Belanda dan Inggris keok di perdelapan final Piala Dunia 1990 dan 1998. Republik Ceko dan Spanyol lebih gawat lagi, kandas di fase grup Piala Dunia 2006 dan 2014.
Jika siklus ini dirunut, ada kemungkinan Seleccao tak akan melangkah jauh di Qatar. Suram kan?
Di kubu sebelahnya, teori cocoklogi juga menjadi satu amunisi pendukung garis keras Lionel Messi, untuk menjagokan Argentina juara.
Meski sebenarnya performa Albiceleste sedang bagus, setelah tak terkalahkan sejak tahun 2019 dan juara Copa America 2021, teori cocoklogi ternyata juga ikut membumbui.
Alasannya, Kanada lolos ke Piala Dunia 2022. Momen ini dianggap sebagai pertanda baik, karena saat Kanada pertama kali tampil di Piala Dunia (1986) Argentina berjaya berkat inspirasi Maradona.
Tapi sejarah mencatat, sejak edisi 1962, Argentina punya siklus 20 tahunan yang kurang baik. Terbukti, di edisi 1962, 1982 dan 2002, laju Tim Tango terhenti di fase grup (1962 dan 2002) dan babak kedua (1982).

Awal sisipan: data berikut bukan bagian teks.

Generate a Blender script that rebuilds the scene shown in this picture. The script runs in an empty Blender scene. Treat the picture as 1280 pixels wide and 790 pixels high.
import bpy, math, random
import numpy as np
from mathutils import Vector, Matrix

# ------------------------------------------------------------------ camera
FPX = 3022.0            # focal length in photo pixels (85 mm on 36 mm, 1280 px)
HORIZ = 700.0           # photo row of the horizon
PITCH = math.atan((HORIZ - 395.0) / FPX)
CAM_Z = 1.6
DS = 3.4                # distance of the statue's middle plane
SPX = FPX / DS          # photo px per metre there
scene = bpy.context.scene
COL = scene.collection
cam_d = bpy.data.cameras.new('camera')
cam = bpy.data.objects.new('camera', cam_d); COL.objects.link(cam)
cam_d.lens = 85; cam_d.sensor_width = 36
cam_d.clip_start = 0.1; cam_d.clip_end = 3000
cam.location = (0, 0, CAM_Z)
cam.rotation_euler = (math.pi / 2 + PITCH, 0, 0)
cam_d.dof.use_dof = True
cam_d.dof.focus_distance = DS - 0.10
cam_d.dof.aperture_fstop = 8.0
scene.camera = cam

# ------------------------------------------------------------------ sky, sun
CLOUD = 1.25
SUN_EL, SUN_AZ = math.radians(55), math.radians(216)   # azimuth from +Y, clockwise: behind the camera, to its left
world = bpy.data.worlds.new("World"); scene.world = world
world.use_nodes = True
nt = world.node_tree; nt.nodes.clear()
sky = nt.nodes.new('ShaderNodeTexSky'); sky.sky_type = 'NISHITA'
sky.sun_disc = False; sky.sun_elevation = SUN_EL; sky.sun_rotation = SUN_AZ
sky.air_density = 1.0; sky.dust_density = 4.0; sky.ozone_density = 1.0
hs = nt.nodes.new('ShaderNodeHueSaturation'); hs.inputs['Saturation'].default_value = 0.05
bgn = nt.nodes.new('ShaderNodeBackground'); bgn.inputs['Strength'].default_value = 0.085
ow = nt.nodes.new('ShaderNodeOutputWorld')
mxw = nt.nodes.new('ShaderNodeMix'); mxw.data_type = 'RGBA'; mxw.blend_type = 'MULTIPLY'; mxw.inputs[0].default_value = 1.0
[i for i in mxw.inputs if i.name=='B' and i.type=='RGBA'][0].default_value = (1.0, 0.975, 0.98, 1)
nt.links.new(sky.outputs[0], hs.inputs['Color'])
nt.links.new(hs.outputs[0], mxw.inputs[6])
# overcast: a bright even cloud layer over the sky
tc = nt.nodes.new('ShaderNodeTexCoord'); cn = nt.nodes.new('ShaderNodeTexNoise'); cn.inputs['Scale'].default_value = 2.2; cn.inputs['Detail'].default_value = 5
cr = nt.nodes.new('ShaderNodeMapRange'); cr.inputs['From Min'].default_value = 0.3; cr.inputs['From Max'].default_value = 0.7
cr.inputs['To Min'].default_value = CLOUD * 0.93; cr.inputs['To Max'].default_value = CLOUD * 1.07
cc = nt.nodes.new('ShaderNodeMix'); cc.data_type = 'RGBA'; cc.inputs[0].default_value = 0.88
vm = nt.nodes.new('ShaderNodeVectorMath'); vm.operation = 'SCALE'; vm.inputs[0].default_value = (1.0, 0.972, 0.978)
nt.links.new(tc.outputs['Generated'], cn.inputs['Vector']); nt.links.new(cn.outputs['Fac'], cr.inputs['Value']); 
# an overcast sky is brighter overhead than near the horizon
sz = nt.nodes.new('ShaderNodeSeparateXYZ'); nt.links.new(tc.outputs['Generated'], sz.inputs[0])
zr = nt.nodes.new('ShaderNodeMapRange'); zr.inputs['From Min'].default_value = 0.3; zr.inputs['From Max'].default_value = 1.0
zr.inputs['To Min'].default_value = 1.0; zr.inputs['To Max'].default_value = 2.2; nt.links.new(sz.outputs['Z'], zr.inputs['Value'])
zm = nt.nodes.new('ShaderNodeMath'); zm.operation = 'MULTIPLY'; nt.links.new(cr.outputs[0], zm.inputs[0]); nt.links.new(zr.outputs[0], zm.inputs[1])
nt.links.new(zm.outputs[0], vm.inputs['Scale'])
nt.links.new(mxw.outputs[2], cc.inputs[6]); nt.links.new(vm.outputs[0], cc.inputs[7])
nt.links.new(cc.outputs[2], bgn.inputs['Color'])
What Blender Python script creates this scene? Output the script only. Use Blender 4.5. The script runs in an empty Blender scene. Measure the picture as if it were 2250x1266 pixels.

Jika merunut siklus ini, ada kemungkinan Argentina mentok di babak kedua. Catatan ini tidak kalah muram dengan Portugal, jika cocoklogi benar-benar digunakan.
Memang, masih ada begitu banyak teori cocoklogi lain yang berseliweran, antara lain di media sosial, dengan sudut pandang masing-masing. Tapi, itu semua bukan acuan mutlak, hanya bumbu pelengkap yang ikut meramaikan.
Pada akhirnya, semua ditentukan, bukan lewat seabrek teori cocoklogi, tapi lewat hasil akhir di lapangan. Selama bola itu masih bundar, semua kemungkinan masih bisa terjadi, sekalipun peluangnya sangat kecil.